-- Start --

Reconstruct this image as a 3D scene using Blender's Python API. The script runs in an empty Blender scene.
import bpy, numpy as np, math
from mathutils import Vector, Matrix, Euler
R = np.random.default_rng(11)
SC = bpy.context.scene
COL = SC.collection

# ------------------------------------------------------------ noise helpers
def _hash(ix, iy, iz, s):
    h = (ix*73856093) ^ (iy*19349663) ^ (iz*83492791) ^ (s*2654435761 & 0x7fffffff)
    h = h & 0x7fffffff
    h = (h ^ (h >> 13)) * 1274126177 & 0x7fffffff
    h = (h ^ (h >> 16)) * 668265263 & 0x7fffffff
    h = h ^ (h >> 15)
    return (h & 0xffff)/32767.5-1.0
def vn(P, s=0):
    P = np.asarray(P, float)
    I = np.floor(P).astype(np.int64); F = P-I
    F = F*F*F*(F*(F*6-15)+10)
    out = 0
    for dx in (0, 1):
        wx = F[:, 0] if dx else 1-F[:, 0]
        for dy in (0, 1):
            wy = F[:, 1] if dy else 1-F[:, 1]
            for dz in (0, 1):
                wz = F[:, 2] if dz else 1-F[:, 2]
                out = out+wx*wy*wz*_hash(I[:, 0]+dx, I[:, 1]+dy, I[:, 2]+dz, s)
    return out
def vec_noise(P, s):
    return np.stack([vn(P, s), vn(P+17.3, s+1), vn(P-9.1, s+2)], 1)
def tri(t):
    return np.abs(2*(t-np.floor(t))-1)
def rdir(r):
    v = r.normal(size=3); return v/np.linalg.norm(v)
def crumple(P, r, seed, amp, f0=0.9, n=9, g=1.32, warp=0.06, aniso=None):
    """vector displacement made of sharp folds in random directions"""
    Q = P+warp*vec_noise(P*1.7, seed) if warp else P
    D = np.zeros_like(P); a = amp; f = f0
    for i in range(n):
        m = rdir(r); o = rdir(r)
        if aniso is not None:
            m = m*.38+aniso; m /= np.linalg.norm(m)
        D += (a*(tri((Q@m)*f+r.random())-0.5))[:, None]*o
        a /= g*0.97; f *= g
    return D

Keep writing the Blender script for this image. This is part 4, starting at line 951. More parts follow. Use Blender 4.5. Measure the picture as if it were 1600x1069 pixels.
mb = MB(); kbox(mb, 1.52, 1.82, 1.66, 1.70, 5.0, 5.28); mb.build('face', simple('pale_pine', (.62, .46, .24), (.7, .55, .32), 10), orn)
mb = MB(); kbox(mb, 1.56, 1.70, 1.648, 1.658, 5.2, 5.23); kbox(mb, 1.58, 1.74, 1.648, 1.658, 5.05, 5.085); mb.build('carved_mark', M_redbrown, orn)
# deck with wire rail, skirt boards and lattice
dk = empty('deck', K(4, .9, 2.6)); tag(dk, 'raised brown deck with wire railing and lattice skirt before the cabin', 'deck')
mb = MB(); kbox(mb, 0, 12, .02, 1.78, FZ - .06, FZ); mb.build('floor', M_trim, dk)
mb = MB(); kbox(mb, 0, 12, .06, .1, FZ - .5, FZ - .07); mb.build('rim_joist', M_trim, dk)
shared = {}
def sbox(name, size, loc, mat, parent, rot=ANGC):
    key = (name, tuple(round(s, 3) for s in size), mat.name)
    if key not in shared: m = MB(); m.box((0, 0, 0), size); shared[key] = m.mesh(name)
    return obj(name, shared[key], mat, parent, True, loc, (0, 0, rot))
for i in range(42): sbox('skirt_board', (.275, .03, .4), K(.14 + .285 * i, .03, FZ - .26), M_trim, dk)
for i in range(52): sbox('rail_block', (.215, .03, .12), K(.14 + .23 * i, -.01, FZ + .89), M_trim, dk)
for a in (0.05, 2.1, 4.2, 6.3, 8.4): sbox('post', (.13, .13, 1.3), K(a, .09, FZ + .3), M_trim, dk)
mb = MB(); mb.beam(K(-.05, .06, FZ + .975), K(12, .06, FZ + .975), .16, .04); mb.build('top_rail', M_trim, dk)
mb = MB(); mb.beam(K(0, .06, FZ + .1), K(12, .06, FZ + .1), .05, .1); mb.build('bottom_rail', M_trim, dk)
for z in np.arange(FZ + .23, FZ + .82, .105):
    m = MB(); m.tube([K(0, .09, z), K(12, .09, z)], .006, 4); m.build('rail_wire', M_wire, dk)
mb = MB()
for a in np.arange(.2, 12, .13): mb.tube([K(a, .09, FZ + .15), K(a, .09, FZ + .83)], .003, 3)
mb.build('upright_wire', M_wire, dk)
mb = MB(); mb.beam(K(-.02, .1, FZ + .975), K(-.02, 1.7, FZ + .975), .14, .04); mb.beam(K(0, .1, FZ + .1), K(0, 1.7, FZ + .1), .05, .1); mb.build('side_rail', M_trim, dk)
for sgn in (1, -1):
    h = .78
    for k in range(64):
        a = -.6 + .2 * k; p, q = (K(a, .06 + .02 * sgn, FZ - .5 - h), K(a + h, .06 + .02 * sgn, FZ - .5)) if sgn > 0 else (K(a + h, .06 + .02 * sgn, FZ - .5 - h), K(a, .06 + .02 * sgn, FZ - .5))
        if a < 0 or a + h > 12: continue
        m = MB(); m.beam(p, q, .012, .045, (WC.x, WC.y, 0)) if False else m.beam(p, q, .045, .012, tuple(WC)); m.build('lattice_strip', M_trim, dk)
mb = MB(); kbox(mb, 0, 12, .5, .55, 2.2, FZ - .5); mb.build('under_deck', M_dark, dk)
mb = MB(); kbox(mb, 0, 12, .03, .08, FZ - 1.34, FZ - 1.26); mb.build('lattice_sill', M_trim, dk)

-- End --

▶ [Work instructions]:
Please quote nothing but the lines from the line with "mb = MB(); kbox(mb, 0, 12, .5, .55, 2.2, FZ" through the end of the data above, exactly as written, ends included.

▶ [Finished task]:
mb = MB(); kbox(mb, 0, 12, .5, .55, 2.2, FZ - .5); mb.build('under_deck', M_dark, dk)
mb = MB(); kbox(mb, 0, 12, .03, .08, FZ - 1.34, FZ - 1.26); mb.build('lattice_sill', M_trim, dk)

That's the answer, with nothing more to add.